Ce spectacle musical s’inspire librement du roman de George Orwell, fable animalière et politique dans laquelle les animaux se révoltent, prennent le pouvoir et chassent les hommes. Mais que se passe-t-il ensuite ? Comment s’organisent-ils ? Très vite, les animaux inventent ensemble leurs nouvelles conditions d’existence. Ils établissent leur Constitution et pourtant… Certains sont tentés de devenir « plus égaux que les autres » et veulent reprendre ces rênes dont ils se sont libérés, mettant en péril le rêve de leur société idéale.
L’ARFI s’émancipe de l’histoire d’origine pour en imaginer les prolongements à hauteur d’enfant. La Ferme des animaux devient un spectacle interactif, qui fait entrer de plain-pied les jeunes spectateurs dans la prise de décision collective, et qui leur en fait connaître les joies et les écueils. Ensemble, ils peuvent changer le cours de l’histoire et décider de leur destin commun pour parvenir, peut-être, à une fin heureuse.
La musique emprunte aux multiples esthétiques du collectif : jazz, chanson, musique contemporaine. Essentiellement acoustique, elle accompagne la forme simple et puissante du conte. Bienvenue dans le bac à sable des animaux, ou la ferme des petits citoyens !
Notre avis : L’ARFI (Association à la recherche d’un folklore imaginaire) met à disposition du jeune public La Ferme des animaux dans un spectacle musical interactif. L’expérience s’avère enthousiasmante à partir d’un sujet a priori « sérieux ».
L’œuvre écrite par George Orwell possède plusieurs niveaux de lecture, de la fable animalière au manifeste politique. Orwell met en exergue les dérives possibles de révolutions et de systèmes dits égalitaires où certains finissent par être plus égaux que d’autres. Hasard du calendrier, les avant-premières du spectacle ont lieu pendant une période de tensions diverses (grèves et élections en France, guerre et expansionnisme à l’Est…) rappelant le sujet toujours actuel de l’œuvre. La Ferme des animaux se prête à bien à plusieurs formes d’adaptations et a été transposée notamment en dessin animé et en bande dessinée. Des spectacles musicaux ont été montés en anglais mais des versions françaises semblent beaucoup plus rares.

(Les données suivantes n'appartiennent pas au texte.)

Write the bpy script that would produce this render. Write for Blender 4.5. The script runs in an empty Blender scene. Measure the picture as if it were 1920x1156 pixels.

Le parti pris de l’ARFI et d’Ophélie Kern (mise en scène, dramaturgie) est de livrer La Ferme des animaux aux jeunes spectateurs en prenant de la distance par rapport à l’approche politique de l’œuvre. Cela ne signifie pas que le public sera « déresponsabilisé », bien au contraire. À partir des principaux événements de l’histoire d’origine, le public peut, par ses choix et ses réactions, influencer le déroulement de la représentation. Comme les animaux libérés de l’emprise de l’homme, les spectateurs peuvent devenir acteurs de leur histoire. La scénographie vise une forte proximité avec le jeune public afin de favoriser l’immersion et les interactions. Le public saisit la balle au bond et s’en donne à cœur joie.
On saluera la prise de risque de la troupe qui doit faire preuve de grandes capacités d’adaptation et d’improvisation. Plusieurs scénarios alternatifs peuvent se dérouler et varier d’une représentation à l’autre. Jessica Jargot doit par ailleurs se démultiplier pour incarner la plupart des animaux, avec seulement quelques secondes pour revêtir certains accessoires et changer de peau. Elle fait preuve d’un enthousiasme et d’une énergie remarquables, se déplaçant en permanence afin d’interpeller les « animaux spectateurs ». Cette Ferme des animaux propose une belle expérience ludique sur la forme sans négliger des questions de fond. Faut-il partager avec ceux qui n’ont pas travaillé pour la ferme, par exemple ? Ou encore : comment prendre des décisions pour le groupe ?
Les décors sont réduits mais la palissade symbolisant la ferme est exploitée avec inventivité sous plusieurs angles. Ce format renforce par ailleurs la proximité avec la salle. Le spectacle est également musical. Certains textes clés du roman ont astucieusement été repris en musique alors qu’ils ont une valeur de leitmotiv dans l’histoire originale. Mélissa Acchiardi et Guillaume Grenard sont multi-instrumentistes (batterie, basse, trompette, claviers…) et offrent une partition riche et séduisante. Les musiques alternent agréablement entre rock, jazz, pop…
La Ferme des animaux donne le pouvoir au spectateur de vivre une expérience originale qui est aussi une belle invitation à la (re)lecture du roman de George Orwell.